And if you want to specialize a general string to a template litteral at runtime you cannot.
Most of the time you want to validate user strings/runtime generated strings. On most applications compile time strings are very few and not need validation. When you need validation of strings you generally need only runtime or both and then why duplicate the runtime validation with another compile time validation that take an alternative syntax?
This seems 1) a niche feature
And 2) a feature that users will misunderstand, the only dev I know which read about the feature think it works at runtime. Also I believe that existing template litteral do accept general strings I did a POC a few months ago so that's weird but maybe that TS can determine that a string is from runtime and then refuse it at compile time.

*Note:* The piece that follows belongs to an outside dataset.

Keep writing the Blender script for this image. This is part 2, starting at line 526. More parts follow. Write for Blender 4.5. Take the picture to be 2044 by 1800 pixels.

It's not as niche in web technologies as you might think.
Some domains that will benefit: ORM mappers, CSS style generation, configuration strings, path munging, localization.
> Also I believe that existing template litteral do accept general strings I did a POC a few months ago
... yes, template literals accept general strings. Like I said,
> Template literals that contain non-string-literal parameters will still generalize to string.
the new feature kicks in when all the parameters supplied to the template literal are value types themselves, or an OR of value types (I don't know if something even more expressive is supported).
I hope you try to understand better what TS is offering before you make uneducated criticisms of it.
> If my parameter only accept "foo" or "bar" and that at runtime I send an invalid input
calling a function with a general string argument when the parameter expects a string literal will have TS refuse to compile.